Why do many teams configure `git pull --rebase` as the default, and how do you set this globally?

GitMidgitpullrebaseconfigworkflowlinear-history

Short answer

Short answer: `git pull --rebase` replays your local commits on top of the updated remote tip instead of creating a merge commit, keeping history linear. Set globally with `git config --global pull.rebase true`.

Detail

The default git pull behaviour is to fetch and then merge. When your local branch has commits not yet on the remote, this creates a merge commit — even if the divergence was trivial (you wrote one commit, a colleague pushed one commit). Over time these merge commits add noise to git log and make --graph views harder to read.

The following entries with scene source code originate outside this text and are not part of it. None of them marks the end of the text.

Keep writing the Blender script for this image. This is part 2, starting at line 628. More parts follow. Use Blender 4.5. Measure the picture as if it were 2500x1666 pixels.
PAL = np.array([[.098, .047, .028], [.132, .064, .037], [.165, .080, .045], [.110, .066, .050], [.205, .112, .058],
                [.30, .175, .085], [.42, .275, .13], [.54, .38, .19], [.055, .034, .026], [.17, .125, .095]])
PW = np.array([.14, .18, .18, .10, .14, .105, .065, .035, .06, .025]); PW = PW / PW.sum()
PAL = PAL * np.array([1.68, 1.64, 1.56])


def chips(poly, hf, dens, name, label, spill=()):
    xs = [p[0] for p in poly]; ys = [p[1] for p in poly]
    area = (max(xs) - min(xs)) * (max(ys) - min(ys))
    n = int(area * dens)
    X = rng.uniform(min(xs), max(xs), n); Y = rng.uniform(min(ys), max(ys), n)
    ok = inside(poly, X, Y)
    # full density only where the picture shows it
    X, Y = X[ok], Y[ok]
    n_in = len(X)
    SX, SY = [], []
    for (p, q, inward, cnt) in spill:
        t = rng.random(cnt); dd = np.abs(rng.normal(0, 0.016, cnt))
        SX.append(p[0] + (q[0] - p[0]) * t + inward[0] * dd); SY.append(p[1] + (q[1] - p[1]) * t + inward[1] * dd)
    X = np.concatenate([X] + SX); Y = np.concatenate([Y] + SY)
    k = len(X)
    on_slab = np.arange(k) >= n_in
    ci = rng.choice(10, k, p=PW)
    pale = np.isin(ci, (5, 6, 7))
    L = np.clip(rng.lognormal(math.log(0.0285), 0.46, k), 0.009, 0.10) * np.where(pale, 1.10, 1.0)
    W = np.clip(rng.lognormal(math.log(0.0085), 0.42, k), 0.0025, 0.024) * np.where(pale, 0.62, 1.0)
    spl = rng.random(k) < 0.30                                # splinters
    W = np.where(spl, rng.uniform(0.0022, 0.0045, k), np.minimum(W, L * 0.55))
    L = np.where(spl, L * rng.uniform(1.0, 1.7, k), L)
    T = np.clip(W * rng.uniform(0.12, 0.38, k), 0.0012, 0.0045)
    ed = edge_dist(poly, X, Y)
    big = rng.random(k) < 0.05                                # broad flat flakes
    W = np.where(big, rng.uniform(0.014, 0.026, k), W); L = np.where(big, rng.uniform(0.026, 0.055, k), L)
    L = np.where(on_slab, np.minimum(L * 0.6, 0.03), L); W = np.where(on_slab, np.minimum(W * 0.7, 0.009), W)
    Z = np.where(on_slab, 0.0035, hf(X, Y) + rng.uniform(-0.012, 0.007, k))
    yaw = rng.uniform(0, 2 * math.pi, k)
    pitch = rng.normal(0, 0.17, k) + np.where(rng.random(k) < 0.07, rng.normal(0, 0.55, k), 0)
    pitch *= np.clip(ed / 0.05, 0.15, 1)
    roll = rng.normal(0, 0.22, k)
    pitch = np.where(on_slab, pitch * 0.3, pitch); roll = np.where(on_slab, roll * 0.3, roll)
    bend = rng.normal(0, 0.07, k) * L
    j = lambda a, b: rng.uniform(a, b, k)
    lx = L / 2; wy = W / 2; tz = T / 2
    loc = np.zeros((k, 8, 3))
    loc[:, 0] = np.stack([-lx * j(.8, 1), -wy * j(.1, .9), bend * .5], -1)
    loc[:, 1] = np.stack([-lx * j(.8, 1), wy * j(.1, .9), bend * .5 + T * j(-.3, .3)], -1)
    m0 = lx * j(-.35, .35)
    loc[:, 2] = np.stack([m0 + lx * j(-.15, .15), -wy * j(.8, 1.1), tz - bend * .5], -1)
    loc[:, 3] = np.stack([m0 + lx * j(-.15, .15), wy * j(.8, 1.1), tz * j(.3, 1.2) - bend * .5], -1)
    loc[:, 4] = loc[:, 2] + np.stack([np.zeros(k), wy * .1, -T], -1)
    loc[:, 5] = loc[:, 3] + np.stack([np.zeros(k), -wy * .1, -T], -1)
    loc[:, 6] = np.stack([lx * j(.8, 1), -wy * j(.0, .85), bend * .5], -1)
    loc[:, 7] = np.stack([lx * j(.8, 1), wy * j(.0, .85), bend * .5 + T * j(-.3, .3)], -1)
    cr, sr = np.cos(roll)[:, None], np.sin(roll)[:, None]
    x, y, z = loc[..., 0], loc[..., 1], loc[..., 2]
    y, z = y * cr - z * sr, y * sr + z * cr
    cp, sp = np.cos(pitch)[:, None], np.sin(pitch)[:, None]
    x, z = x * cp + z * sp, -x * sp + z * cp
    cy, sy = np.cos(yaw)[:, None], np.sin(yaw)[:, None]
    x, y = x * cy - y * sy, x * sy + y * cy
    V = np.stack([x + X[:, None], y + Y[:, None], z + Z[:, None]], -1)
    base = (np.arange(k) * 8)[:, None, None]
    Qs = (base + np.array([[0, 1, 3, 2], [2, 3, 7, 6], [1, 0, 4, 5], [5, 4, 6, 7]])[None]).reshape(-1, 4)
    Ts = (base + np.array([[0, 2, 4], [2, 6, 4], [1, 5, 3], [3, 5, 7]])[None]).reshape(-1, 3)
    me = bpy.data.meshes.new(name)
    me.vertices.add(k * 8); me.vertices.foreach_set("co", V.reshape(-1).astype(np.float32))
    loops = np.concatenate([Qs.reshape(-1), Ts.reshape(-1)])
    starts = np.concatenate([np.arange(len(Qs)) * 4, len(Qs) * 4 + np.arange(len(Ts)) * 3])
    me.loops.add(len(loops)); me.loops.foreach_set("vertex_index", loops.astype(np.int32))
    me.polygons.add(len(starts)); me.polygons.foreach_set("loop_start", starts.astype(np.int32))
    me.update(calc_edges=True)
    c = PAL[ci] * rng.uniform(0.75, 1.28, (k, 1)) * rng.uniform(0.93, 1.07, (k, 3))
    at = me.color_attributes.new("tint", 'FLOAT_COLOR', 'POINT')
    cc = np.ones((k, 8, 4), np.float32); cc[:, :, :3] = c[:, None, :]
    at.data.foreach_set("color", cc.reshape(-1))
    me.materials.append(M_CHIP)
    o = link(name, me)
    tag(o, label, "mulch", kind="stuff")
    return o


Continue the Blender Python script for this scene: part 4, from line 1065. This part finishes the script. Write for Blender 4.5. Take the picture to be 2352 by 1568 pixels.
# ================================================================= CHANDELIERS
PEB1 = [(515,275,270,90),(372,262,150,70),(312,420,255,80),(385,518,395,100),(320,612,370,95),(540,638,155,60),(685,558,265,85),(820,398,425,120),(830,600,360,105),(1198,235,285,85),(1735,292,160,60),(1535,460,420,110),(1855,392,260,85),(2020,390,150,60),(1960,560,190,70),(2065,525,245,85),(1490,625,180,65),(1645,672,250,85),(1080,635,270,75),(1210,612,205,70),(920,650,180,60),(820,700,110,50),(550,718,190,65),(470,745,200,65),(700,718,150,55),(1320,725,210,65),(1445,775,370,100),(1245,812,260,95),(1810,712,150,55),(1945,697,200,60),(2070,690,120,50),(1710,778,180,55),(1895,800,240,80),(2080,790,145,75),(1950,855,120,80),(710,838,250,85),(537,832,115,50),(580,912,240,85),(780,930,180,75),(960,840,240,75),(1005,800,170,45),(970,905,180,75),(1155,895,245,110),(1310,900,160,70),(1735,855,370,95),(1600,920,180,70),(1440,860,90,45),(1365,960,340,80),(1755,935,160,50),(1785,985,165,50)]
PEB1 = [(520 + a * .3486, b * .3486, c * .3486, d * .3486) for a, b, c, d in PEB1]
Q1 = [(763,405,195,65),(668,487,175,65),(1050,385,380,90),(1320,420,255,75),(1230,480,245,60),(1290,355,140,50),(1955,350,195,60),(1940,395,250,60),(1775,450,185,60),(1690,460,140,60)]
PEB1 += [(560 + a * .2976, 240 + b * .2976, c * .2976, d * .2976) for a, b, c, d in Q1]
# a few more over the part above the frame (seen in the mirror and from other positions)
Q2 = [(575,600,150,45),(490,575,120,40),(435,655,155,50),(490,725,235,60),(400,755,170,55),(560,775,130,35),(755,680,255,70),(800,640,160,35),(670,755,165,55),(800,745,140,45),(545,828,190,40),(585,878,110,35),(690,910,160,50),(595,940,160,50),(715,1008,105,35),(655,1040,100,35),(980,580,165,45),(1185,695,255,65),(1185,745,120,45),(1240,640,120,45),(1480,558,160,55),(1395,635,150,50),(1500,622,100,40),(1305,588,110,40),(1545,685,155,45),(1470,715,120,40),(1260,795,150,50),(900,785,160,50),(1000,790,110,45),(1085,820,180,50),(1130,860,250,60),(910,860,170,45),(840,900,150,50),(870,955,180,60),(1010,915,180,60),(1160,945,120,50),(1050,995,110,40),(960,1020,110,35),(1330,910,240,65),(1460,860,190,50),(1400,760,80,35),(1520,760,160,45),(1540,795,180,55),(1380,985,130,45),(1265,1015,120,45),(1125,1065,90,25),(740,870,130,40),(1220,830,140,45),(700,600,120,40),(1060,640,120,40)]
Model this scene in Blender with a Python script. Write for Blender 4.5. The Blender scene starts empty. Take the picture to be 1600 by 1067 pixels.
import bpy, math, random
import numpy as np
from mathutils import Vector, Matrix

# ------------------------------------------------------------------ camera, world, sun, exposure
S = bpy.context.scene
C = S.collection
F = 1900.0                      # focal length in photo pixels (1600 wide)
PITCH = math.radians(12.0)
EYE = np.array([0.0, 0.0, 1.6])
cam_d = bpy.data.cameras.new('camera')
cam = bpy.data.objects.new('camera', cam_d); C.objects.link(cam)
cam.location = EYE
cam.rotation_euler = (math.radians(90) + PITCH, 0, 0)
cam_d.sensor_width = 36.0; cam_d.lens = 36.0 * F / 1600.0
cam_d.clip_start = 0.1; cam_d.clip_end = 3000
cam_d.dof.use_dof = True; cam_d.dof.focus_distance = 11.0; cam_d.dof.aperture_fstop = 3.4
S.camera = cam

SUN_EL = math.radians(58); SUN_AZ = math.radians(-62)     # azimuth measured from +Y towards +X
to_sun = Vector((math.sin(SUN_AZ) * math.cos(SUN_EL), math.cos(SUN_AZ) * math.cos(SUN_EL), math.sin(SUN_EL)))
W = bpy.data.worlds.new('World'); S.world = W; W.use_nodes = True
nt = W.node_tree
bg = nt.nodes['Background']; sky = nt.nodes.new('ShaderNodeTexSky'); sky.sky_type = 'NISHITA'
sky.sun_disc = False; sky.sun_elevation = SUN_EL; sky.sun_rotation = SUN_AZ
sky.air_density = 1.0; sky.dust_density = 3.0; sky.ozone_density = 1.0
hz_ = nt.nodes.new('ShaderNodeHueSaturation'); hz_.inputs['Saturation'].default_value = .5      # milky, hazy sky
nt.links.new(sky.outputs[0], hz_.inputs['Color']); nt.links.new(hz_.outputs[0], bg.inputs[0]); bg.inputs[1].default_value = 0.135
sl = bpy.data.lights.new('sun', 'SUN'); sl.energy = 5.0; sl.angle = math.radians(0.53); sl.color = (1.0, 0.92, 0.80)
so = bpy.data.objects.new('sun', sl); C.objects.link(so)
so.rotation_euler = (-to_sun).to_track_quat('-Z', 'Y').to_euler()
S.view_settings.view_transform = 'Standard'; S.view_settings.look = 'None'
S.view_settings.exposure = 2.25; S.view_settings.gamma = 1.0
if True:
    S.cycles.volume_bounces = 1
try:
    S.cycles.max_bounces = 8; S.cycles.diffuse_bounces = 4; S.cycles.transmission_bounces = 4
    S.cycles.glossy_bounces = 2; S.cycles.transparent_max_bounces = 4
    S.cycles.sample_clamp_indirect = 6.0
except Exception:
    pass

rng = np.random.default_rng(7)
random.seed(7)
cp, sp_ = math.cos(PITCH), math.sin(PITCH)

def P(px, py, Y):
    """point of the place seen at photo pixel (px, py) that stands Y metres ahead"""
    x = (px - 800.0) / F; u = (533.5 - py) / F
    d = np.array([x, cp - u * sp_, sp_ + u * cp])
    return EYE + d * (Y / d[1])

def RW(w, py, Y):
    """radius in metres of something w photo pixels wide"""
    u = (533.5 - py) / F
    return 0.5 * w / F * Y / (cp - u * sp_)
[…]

git pull --rebase fetches the remote changes, then replays your local commits on top of the new remote tip. The result is a linear history: your commits appear as if you wrote them after your colleague's, with no merge commit. This makes git log --oneline readable and git bisect more reliable.

When NOT to use it: if your local commits have already been pushed and others have based work on them, rebasing rewrites SHAs and diverges. Use git pull --rebase only for commits that are still local (the normal case before pushing).

Configuration options:

  • pull.rebase true — always rebase.
  • pull.rebase merges — rebase but preserve merge commits in your local history (for complex feature branches).
  • pull.ff only — only allow fast-forward pulls; fail loudly if a rebase or merge is needed (strict teams use this to enforce discipline).

// EXAMPLE

# Set rebase-by-default for all repos (recommended)
git config --global pull.rebase true

# Alternatively, only fast-forward (fails if local commits exist)
git config --global pull.ff only

# Per-repo override (useful for legacy repos)
git config pull.rebase false

# One-off pull with rebase (without changing config)
git pull --rebase

# If a conflict occurs during rebase-pull:
# resolve conflict in editor, then:
git add src/test/java/ConflictedTest.java
git rebase --continue

# Abort and fall back to merge-pull if needed
git rebase --abort
git pull --no-rebase

// WHAT INTERVIEWERS LOOK FOR

Understanding WHY rebase keeps history linear (no noise merge commits). The global config command. Awareness that pull.ff only is an even stricter option. Knowing when rebase-pull can fail (pre-pushed commits).

// COMMON PITFALL

Setting pull.rebase true globally and then pulling a branch that others have rebased, resulting in duplicate commits. The safest rule: rebase pulls are for integrating remote changes into local-only commits.